Forde’s context, however, is crucial to understanding him and the wider Lutheran world. He lived and wrote in the heart of the twentieth century Luther renaissance. Forde:
“[M]ost of Luther was largely unknown to the Lutheran church, especially in America, until quite recently, and the most important dimensions of his theology are actually 20th century discoveries. The phenomenon known as ‘Luther’s Theology’ is actually quite a new thing, particularly for American Lutherans. What it means to be a theologian of the cross, for instance, was virtually unknown until 1929 when Walter von Loewenich published his book on the subject. It did not appear in English until 1976. The Bondage of the Will did not really emerge as an alternative to received Lutheran anthropology until mid-century. The significance of Luther’s struggle with the basic letter/spirit metaphysic of medieval – and for that matter modern – catholic Christendom for hermeneutics and theological method also developed largely after the Second World War and is still unfolding. The recovery of the doctrine of vocation is due largely to 20th century Swedish Luther research. And so on. When all of this is put together with current biblical studies, especially the recovery of New Testament eschatology, a theology with a radically different – in today’s terms, eschatological – shape begins to emerge.”[4]
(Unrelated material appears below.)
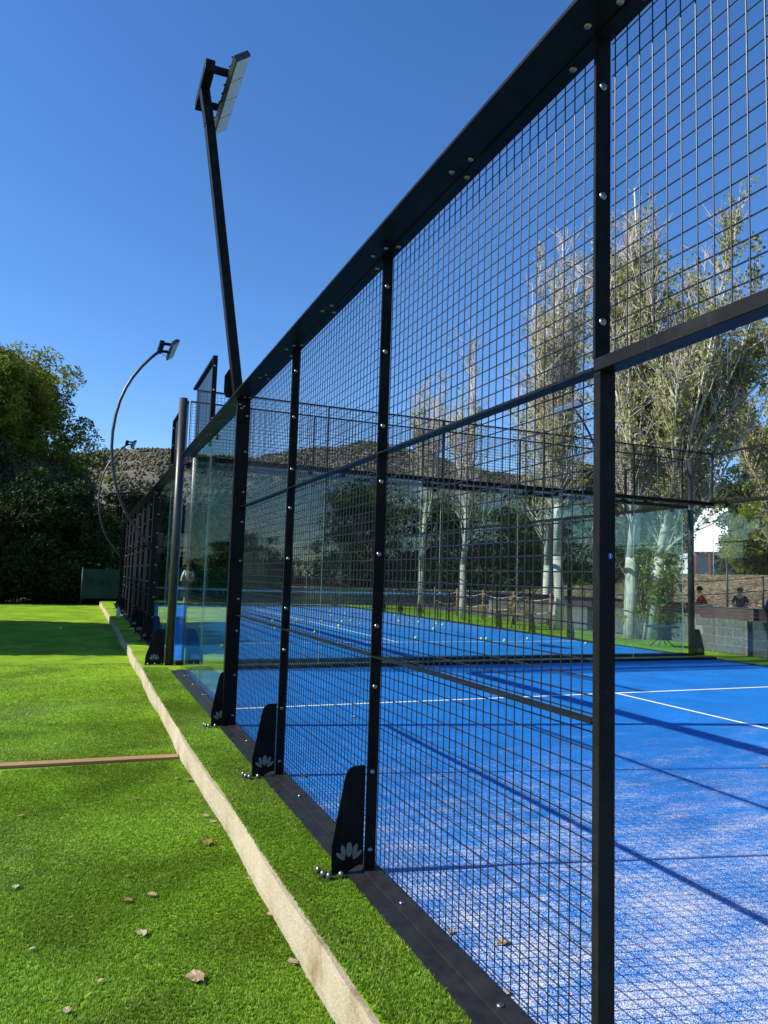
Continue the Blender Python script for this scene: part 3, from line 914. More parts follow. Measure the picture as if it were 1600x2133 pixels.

A new generation needs tools for assessing its heritage. What was rediscovered in the twentieth century Luther renaissance? What have we learned from current biblical studies? Why can’t a verbal inspiration hermeneutic be combined with a law-gospel hermeneutic? Why did Forde call himself a post-liberal Lutheran? Forde writes about all these questions and more:
“What brings a post-liberal Lutheran back to faith in the triune God, the divine/human Redeemer, the atonement, the resurrection, the church, i.e., the main corpus of traditional catholic doctrine? Most assuredly not the magisterial authority of an infallible ecclesiastical office or assertions about the inerrancy of an infallible Scripture. And not, certainly, just romantic nostalgia for the safety of a lost conservative haven. The Enlightenment has swept all that away….The ‘post liberal Lutheran’ is, of course, something of a shadowy, if not menacing, figure on the contemporary scene, perhaps not yet clearly defined, often a puzzle to both friend and foe, usually mistaken simply for a hard-line conservative confessionalist or orthodoxist. But that is seriously to misread the situation. It is a post-Enlightenment, post-liberal position. A post-liberal Lutheran is one who has been through the options spawned since the Reformation and realizes that they have all been used up. Least of all does infallibilism or reactionary conservatism of any sort provide an answer. In any case, Lutherans have always been uneasy with infallibilist solutions to faith’s questions. Even where they have flirted with the ideas of scriptural infallibility they have had some anxiety and suspicion that it might be contrary to a gospel appropriation of the scriptural message. But attempts to ground faith in ‘natural religious experience’ of some sort are also perceived finally to undercut the gospel as well and do not finally liberate. Thus the post-liberal has been driven to reach back beyond the confessional, ‘orthodox,’ and liberal settlements and compromises of the post-Reformation era to the roots of the Reformation protest, particularly in Luther himself….What is it in the theology of Luther that attracts a post-liberal and impels a return to the catholic faith?….One could say many things or approach the matter from several different angles. Here, however, it will have to do to say it is simply the peculiar realization that the proclamation of the gospel when rightly done as the ‘word of the cross’ itself cuts the ground out from under previous ways of doing theology, and does it more surely and radically than the Enlightenment ever did.”[5]
In his Forward to The
Essential Forde James Nestingen writes that the book provides “a wonderful
sampler of Gerhard’s work.”[6]
A sampler without bibliographical information, without historical context, and
without the larger picture of Forde’s leadership in the twentieth century
Luther renaissance.
[1] Gerhard Forde, “The One Acted Upon,” dialog 36/1 (1997) 61.
[2] Nicholas Hopman, “Forde’s Life,” The Essential Forde, 3.
[3] Steven Paulson, “Forde Lives!” The Essential Forde, 18.
[4] Forde, “Satis est: What do we do when other churches don’t agree?” 12-13. Emphasis added. Available here.
[5] Forde, “The Catholic Impasse: Reflections on Lutheran-Catholic Dialogue Today,” Promoting Unity. Themes in Lutheran-Catholic Dialogue. Eds. H. George Anderson and James R. Crumley Jr. (Augsburg: Minneapolis, 1989) 67-77, here 72-73. Emphasis added.
[6] James Nestingen, The Essential Forde, xv.